-- REQUIREMENT --
Starting at the first line of the data below, retype every line up to and including the one containing "obj('tie', bm, 'black_rubber', bl)".

-- SOURCE MATERIAL --
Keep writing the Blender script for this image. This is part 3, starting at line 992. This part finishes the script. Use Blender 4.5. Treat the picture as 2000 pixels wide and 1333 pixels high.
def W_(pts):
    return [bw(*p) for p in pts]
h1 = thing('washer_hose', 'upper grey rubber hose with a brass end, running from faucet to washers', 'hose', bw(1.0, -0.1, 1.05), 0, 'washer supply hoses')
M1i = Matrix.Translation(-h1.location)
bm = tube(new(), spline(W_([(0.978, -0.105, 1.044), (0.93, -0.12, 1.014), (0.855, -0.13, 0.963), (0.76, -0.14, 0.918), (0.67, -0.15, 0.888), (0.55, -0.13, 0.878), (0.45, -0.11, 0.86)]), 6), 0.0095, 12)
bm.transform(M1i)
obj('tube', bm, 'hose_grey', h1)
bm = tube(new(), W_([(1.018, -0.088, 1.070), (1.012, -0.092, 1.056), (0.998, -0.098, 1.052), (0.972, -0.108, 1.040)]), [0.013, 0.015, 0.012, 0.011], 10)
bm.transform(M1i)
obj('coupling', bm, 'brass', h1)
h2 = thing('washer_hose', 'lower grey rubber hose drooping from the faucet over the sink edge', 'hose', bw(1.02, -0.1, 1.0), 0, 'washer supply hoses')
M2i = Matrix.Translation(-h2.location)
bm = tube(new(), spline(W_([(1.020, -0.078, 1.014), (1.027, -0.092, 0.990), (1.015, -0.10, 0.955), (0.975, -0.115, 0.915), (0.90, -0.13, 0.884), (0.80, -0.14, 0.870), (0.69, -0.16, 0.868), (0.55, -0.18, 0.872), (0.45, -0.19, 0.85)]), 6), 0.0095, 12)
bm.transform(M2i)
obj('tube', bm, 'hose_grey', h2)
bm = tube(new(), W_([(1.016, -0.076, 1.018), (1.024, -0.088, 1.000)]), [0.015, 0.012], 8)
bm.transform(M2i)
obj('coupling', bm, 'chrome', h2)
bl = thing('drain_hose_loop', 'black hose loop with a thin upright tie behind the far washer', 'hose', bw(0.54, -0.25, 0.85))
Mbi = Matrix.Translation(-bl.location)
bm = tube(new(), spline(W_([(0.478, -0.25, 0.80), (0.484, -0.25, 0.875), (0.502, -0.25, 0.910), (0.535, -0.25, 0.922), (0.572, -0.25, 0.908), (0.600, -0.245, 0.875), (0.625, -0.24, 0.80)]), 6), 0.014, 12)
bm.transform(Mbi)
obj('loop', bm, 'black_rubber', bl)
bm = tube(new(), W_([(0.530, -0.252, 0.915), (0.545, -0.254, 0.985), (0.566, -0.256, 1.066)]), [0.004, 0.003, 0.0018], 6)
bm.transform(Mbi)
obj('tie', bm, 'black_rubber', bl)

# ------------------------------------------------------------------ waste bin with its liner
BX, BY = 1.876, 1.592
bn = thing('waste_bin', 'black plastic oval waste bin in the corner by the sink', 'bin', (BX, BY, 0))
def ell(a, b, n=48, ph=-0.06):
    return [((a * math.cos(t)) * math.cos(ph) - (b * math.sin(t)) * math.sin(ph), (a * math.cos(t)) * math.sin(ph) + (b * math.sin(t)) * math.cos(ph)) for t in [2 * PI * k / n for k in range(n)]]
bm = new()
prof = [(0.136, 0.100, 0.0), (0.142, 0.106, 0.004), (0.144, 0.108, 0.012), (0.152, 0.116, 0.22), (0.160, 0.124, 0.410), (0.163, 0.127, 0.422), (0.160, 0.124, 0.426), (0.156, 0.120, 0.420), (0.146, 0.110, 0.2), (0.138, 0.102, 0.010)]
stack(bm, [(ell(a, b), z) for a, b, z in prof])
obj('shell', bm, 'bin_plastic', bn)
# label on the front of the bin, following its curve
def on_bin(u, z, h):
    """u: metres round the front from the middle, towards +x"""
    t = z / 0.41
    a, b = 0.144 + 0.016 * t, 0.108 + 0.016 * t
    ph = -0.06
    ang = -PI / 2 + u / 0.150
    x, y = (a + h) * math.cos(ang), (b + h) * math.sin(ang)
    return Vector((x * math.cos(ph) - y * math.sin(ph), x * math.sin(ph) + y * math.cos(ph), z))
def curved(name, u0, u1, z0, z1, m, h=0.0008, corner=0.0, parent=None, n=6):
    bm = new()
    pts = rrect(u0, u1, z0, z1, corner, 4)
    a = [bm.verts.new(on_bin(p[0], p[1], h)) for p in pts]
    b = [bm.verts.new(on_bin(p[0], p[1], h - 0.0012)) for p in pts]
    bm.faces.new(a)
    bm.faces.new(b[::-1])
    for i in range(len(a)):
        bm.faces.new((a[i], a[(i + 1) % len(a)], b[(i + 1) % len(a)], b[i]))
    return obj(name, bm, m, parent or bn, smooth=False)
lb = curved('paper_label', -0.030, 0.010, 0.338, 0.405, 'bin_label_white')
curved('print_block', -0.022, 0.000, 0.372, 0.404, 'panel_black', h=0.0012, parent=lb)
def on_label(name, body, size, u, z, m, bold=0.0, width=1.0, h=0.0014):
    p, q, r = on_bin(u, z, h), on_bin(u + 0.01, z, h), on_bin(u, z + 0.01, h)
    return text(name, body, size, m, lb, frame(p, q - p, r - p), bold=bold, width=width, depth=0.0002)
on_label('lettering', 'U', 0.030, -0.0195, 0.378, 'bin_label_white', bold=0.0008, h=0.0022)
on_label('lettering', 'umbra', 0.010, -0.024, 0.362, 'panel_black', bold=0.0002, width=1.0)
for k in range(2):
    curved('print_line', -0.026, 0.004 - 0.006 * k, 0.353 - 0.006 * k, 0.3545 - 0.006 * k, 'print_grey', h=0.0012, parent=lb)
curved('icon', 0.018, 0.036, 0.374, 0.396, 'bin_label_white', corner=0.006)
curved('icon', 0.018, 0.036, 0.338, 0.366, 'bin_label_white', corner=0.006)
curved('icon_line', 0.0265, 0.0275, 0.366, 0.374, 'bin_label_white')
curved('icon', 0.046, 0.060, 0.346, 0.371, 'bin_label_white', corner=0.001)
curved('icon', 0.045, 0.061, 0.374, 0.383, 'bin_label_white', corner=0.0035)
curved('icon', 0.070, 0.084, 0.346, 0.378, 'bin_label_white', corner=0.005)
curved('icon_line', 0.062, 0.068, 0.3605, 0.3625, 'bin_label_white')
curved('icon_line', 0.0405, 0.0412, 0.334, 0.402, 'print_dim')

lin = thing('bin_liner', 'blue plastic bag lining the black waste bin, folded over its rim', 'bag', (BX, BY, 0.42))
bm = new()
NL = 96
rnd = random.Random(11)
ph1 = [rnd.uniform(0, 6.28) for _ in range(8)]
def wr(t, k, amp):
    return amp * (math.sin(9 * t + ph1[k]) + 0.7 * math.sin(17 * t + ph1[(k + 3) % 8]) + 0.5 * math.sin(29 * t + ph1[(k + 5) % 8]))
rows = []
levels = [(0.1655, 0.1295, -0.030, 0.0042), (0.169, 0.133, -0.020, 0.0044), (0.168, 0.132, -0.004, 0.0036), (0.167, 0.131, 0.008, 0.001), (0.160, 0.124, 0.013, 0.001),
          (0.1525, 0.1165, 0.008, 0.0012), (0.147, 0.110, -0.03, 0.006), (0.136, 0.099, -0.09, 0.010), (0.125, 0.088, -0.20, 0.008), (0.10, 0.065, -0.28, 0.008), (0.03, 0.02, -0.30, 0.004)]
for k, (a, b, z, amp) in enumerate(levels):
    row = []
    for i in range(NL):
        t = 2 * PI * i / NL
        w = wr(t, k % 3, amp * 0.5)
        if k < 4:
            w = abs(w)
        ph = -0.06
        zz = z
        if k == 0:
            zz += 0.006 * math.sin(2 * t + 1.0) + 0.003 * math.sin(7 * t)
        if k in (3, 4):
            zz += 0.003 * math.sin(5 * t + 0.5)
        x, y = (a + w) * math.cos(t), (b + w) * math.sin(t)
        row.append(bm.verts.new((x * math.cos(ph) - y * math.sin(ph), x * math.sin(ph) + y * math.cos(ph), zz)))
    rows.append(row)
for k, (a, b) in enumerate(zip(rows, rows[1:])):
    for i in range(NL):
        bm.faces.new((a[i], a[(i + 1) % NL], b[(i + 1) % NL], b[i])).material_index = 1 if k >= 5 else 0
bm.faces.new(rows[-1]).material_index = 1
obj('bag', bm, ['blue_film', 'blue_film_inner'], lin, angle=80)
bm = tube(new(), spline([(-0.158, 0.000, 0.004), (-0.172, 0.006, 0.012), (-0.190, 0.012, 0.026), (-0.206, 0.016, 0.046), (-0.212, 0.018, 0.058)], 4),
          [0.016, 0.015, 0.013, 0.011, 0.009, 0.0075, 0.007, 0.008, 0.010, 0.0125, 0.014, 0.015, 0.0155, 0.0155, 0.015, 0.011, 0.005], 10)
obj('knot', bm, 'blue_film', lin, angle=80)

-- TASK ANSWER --
Keep writing the Blender script for this image. This is part 3, starting at line 992. This part finishes the script. Use Blender 4.5. Treat the picture as 2000 pixels wide and 1333 pixels high.
def W_(pts):
    return [bw(*p) for p in pts]
h1 = thing('washer_hose', 'upper grey rubber hose with a brass end, running from faucet to washers', 'hose', bw(1.0, -0.1, 1.05), 0, 'washer supply hoses')
M1i = Matrix.Translation(-h1.location)
bm = tube(new(), spline(W_([(0.978, -0.105, 1.044), (0.93, -0.12, 1.014), (0.855, -0.13, 0.963), (0.76, -0.14, 0.918), (0.67, -0.15, 0.888), (0.55, -0.13, 0.878), (0.45, -0.11, 0.86)]), 6), 0.0095, 12)
bm.transform(M1i)
obj('tube', bm, 'hose_grey', h1)
bm = tube(new(), W_([(1.018, -0.088, 1.070), (1.012, -0.092, 1.056), (0.998, -0.098, 1.052), (0.972, -0.108, 1.040)]), [0.013, 0.015, 0.012, 0.011], 10)
bm.transform(M1i)
obj('coupling', bm, 'brass', h1)
h2 = thing('washer_hose', 'lower grey rubber hose drooping from the faucet over the sink edge', 'hose', bw(1.02, -0.1, 1.0), 0, 'washer supply hoses')
M2i = Matrix.Translation(-h2.location)
bm = tube(new(), spline(W_([(1.020, -0.078, 1.014), (1.027, -0.092, 0.990), (1.015, -0.10, 0.955), (0.975, -0.115, 0.915), (0.90, -0.13, 0.884), (0.80, -0.14, 0.870), (0.69, -0.16, 0.868), (0.55, -0.18, 0.872), (0.45, -0.19, 0.85)]), 6), 0.0095, 12)
bm.transform(M2i)
obj('tube', bm, 'hose_grey', h2)
bm = tube(new(), W_([(1.016, -0.076, 1.018), (1.024, -0.088, 1.000)]), [0.015, 0.012], 8)
bm.transform(M2i)
obj('coupling', bm, 'chrome', h2)
bl = thing('drain_hose_loop', 'black hose loop with a thin upright tie behind the far washer', 'hose', bw(0.54, -0.25, 0.85))
Mbi = Matrix.Translation(-bl.location)
bm = tube(new(), spline(W_([(0.478, -0.25, 0.80), (0.484, -0.25, 0.875), (0.502, -0.25, 0.910), (0.535, -0.25, 0.922), (0.572, -0.25, 0.908), (0.600, -0.245, 0.875), (0.625, -0.24, 0.80)]), 6), 0.014, 12)
bm.transform(Mbi)
obj('loop', bm, 'black_rubber', bl)
bm = tube(new(), W_([(0.530, -0.252, 0.915), (0.545, -0.254, 0.985), (0.566, -0.256, 1.066)]), [0.004, 0.003, 0.0018], 6)
bm.transform(Mbi)
obj('tie', bm, 'black_rubber', bl)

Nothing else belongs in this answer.